コロラドから帰国して2年が経過した。
腰の状態はあまり良くはなっていなかったが、毎日出勤はしていた。
空幕で指揮幕僚課程を卒業した同期たちが命を削りながら泊まり込みで仕事をしているのを横で見ながら、私は軽易な業務をお手伝いしているような状況だった。
悔しかったが、仕方ない。
空幕では在日米軍再編に係る訓練移転と航空総隊司令部の横田移転の業務を担当していた。
「訓練移転」は、2つの目的があり厄介だった。
1つ目の目的は、米空軍の戦闘機と航空自衛隊の戦闘機の共同訓練を行い、相互に相互運用能力の向上を図るというものだった。
特に、実戦経験の豊富な米軍機と共同訓練を行う空自にとってメリットは大きかった。
従来の共同訓練と違い、「気軽」に米訓軍機との共同訓練を行うことがねらいだった。
どこかの英会話学校の宣伝文句のように「駅前留学」のようなものを目指していたのだ。
一方、沖縄の負担軽減のため、嘉手納基地の米軍戦闘機を本州の航空自衛隊基地に移動させ訓練行うという目的があった。

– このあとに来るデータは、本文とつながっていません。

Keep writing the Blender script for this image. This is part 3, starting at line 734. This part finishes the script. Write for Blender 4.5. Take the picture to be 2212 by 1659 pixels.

この点いついては全く政治的な目的であり、内局(旧防衛施設庁)が大きな期待を寄せていた。
しかし、空自には全く関係が無いことだった。
いよいよ、経費負担の交渉段階に入ると問題が発生した。
海兵隊出身の在日米軍側の担当者は、沖縄の負担軽減のために自分たちが無理やり本州にある空自基地での移動訓練を強いられている、このため訓練費用は全額日本政府が払うべきであるとの理屈を主張したのだ。
内局担当者は、これをもっともだと理解を示し、防衛省が米軍の訓練経費を全額支払うことで担当者間とほぼ合意していた。
しかし、空自にはこれを黙って見過ごすわけにはいかない理由があったのだ。